The sixth major Daniel Libeskind building that I have ever visited (after Berlin, Toronto, Denver, San Francisco and Covington), the Imperial War Museum North architecturally uses the same language despite a comparably radically different (and not quite as angled) form. A giant fractured dome (with for some reason an uncomfortably pitched floor) holds the bulk of the museum while a see through observation tower marks the entrance and generally looks good as you approach the building. The tower has a skin which is not quite closed and an interior structure which (except for a concrete elevator shaft) is completely open. The effect from the outside as you walk around is fun- light sometimes pokes through the tower revealing little hints of the structure as you approach the building. Additionally the inside of the tower is fun- everything from looking up through the open structure to looking down through the open metal grate top deck gives you a great sense of the form and of being suspended at such great heights. What isn't as much fun is the view out. The same rules that allow the tower's skin to be open and its floor to be see through also apparently prevent an actual open observation window to look out of the damn thing from the top. A slightly cropped and blocked opening does point toward the north and downtown, while 350 degrees of an otherwise spectacular 360 degree view remains blocked. This observation tower finally answers the age old question of what would it be like if you built an observation tower with no windows at the top, a question that probably never needed answering in the first place.
Meanwhile the free museum inside is certainly interesting but not nearly as imperial as I'd hoped. It covers Britain from World War I onwards, focusing on the human and everyday costs and less on strategy or weapons. So if you want to learn what it was like in London during World War I this is the place, but if you want to learn about life on the front lines you'd best go someplace else.
If the words Old Trafford mean anything to you, then chances are these photos will mean even more. If not, well, there's always more slides on the next page to look forward to.

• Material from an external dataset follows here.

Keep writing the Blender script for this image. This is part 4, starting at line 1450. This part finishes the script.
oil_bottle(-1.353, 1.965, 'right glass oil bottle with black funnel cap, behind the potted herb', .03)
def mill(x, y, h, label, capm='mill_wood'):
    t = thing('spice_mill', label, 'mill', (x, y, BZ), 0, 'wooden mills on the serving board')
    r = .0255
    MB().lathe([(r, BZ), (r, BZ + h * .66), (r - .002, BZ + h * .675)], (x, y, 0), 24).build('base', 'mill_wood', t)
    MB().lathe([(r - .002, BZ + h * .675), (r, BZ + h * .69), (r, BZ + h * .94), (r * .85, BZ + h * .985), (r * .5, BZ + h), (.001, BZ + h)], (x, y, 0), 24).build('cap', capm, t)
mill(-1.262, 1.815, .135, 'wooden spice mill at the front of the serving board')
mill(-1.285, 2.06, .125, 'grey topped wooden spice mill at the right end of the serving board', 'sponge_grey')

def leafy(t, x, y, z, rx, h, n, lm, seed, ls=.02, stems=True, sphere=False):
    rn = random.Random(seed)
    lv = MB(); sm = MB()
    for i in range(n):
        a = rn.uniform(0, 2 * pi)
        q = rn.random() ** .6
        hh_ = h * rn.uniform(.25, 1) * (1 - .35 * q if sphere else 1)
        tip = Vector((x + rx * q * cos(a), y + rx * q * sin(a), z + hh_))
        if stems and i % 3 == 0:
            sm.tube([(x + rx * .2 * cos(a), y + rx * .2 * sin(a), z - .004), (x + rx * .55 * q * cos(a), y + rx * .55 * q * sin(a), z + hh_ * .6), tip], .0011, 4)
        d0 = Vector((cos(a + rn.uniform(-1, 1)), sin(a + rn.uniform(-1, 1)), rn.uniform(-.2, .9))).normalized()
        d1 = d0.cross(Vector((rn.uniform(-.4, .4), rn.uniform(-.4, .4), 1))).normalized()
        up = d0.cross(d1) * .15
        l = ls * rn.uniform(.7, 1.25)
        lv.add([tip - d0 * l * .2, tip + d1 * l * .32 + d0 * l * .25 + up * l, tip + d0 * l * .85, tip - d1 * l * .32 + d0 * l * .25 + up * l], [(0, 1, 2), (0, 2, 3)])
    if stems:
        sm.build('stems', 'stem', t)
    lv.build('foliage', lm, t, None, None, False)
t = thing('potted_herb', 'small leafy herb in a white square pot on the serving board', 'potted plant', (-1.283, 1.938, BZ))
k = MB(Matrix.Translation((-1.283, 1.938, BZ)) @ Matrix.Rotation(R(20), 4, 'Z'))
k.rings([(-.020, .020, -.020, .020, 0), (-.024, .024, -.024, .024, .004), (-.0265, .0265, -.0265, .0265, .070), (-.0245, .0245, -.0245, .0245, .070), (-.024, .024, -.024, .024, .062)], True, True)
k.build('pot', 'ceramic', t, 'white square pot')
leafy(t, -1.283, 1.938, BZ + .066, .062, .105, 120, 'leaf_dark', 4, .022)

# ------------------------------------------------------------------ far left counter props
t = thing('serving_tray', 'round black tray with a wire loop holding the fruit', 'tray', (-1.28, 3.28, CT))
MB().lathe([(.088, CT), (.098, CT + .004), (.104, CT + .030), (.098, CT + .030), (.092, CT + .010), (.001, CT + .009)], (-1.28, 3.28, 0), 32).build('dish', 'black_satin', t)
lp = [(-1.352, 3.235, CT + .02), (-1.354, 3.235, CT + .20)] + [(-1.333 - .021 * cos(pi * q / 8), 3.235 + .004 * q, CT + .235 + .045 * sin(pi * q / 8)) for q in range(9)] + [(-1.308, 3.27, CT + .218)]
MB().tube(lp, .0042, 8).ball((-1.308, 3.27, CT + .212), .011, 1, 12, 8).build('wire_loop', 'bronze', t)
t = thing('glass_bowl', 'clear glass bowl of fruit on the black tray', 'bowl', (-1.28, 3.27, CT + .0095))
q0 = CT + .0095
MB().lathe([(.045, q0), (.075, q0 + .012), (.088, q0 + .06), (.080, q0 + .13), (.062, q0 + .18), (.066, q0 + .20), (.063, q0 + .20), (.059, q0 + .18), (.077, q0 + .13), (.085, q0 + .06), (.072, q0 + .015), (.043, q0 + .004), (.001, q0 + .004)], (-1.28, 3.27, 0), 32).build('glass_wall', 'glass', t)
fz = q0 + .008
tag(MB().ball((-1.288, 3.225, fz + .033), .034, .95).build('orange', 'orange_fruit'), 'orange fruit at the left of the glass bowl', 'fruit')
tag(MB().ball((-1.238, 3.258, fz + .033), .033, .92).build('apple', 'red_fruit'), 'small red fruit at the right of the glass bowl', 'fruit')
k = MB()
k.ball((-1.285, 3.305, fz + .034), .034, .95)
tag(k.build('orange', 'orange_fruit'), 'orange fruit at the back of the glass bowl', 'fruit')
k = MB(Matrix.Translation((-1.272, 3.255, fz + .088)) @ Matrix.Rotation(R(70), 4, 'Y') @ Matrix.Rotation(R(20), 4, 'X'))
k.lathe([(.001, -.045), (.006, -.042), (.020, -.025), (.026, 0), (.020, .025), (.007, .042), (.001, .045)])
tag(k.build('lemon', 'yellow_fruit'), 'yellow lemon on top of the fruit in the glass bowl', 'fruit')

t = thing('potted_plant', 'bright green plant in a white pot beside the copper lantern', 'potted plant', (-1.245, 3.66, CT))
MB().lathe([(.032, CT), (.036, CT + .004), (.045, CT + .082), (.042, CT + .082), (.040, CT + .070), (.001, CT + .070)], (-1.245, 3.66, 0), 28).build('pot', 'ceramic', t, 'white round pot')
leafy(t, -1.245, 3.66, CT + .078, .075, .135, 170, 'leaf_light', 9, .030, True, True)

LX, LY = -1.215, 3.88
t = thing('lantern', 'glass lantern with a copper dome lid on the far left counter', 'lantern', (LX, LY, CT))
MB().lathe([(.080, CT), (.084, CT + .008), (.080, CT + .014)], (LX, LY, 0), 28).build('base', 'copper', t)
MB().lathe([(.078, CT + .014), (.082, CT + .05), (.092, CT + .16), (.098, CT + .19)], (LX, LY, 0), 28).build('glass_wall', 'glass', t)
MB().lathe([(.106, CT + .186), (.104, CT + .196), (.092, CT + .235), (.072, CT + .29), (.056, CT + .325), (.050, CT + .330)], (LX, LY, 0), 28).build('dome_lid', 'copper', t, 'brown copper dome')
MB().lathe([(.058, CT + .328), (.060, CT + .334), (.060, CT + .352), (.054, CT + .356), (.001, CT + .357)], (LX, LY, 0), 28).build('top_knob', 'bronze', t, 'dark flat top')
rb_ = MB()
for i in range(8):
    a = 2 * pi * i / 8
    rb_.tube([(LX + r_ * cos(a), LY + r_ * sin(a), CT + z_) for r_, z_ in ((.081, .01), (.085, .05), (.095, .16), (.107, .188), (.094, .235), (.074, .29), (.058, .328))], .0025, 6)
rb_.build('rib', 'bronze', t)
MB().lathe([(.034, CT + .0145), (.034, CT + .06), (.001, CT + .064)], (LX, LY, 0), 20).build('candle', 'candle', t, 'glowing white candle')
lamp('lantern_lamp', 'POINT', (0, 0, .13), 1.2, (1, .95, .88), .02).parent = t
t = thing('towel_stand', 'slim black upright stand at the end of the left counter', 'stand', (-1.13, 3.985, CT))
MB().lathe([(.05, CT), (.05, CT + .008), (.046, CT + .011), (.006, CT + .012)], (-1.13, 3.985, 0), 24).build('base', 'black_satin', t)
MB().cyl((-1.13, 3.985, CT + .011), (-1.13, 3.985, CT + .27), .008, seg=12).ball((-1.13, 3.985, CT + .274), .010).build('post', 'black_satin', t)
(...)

For any North American residents, Old Trafford is the home stadium for Manchester United, easily the most successful sports team in the world (take that everyone else). The stadium contains a well stocked (and quite busy) museum of trophies and offers a quite popular behind the scenes tour that I was lucky enough to attend. The standard 90 minute tour starts in the stands, goes through the surprisingly low key (and almost dumpy) players' lounge, stops in the surprisingly small players' changing room, passes through the players' tunnel and takes you down to field level where under no circumstances are you allowed to walk on or even touch the pitch. And while my all too short schedule did not allow me to see a game, visiting Old Trafford made me want to start planning now to see a game, to stand in the Stretford End, to watch Manchester United take to the pitch, to listen to 76,000 people sing songs in painfully thick Manchester accents that I will never understand, to see- as so many have before me and so many will after- Old Trafford in all its glory.